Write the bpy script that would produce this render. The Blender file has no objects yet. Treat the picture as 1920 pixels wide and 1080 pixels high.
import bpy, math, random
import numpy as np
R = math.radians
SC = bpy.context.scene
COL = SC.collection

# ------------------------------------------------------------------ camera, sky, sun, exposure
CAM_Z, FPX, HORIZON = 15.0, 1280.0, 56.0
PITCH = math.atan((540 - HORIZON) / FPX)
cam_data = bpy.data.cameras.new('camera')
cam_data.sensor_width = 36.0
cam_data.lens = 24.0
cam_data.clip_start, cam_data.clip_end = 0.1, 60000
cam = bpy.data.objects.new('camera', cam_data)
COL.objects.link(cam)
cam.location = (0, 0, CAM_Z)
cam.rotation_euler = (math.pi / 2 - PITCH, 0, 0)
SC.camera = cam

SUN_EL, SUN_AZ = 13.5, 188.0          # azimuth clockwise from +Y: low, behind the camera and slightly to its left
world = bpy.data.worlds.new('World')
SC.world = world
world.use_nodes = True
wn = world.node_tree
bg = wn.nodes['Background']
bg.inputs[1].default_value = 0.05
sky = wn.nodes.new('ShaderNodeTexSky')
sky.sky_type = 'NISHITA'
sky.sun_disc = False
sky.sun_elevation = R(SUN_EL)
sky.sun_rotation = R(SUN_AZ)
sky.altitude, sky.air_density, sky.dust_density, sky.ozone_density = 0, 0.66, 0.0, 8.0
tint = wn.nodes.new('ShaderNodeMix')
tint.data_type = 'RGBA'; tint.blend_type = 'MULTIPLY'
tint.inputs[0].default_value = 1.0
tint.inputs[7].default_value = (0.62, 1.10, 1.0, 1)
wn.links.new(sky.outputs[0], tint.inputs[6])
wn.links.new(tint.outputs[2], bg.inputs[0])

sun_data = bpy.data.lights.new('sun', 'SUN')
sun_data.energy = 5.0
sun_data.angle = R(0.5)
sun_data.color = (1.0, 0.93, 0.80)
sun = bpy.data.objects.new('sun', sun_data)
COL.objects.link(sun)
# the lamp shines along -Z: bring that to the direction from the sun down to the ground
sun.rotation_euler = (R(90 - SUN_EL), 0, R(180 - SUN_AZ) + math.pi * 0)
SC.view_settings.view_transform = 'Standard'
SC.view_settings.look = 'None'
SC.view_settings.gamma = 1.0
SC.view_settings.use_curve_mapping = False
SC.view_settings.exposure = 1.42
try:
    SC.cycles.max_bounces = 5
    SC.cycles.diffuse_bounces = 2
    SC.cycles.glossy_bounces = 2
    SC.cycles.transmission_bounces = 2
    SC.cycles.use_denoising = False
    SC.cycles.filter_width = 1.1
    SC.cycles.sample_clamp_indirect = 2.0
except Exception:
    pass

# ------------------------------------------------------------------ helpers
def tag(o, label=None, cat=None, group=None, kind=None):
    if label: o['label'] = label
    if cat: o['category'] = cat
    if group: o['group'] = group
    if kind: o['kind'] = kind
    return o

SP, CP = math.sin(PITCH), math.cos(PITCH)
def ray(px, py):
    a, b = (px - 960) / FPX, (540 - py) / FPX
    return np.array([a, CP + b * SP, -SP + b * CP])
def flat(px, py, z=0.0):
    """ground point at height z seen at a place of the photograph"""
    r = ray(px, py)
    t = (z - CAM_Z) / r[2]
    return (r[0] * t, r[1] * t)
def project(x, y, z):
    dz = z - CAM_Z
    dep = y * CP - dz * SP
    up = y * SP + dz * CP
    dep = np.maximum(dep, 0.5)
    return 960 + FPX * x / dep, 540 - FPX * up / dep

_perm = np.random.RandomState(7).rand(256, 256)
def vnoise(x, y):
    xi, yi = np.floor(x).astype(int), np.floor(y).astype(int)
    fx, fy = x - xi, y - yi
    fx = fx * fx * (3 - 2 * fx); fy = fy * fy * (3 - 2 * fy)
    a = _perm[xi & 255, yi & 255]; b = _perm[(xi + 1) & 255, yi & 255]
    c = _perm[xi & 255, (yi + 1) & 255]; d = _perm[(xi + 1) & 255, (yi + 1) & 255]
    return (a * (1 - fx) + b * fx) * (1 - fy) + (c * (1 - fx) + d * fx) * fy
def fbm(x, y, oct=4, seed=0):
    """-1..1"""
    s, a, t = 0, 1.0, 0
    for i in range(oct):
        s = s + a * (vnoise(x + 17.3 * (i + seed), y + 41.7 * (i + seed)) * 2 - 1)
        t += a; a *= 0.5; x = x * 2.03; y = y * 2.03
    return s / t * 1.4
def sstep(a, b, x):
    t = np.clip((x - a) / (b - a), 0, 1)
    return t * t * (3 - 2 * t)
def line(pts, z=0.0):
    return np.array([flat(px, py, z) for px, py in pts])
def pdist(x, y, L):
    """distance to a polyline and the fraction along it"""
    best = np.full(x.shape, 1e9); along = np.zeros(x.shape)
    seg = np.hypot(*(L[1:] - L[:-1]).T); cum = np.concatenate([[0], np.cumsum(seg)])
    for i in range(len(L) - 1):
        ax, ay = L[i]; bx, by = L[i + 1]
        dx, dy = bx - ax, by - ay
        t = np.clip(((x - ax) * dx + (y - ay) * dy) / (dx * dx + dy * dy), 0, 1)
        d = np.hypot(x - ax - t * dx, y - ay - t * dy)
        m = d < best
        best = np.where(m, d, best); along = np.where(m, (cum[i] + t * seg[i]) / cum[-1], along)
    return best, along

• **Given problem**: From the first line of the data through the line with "COL = SC.collection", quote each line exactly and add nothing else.

• **Final result**:
Write the bpy script that would produce this render. The Blender file has no objects yet. Treat the picture as 1920 pixels wide and 1080 pixels high.
import bpy, math, random
import numpy as np
R = math.radians
SC = bpy.context.scene
COL = SC.collection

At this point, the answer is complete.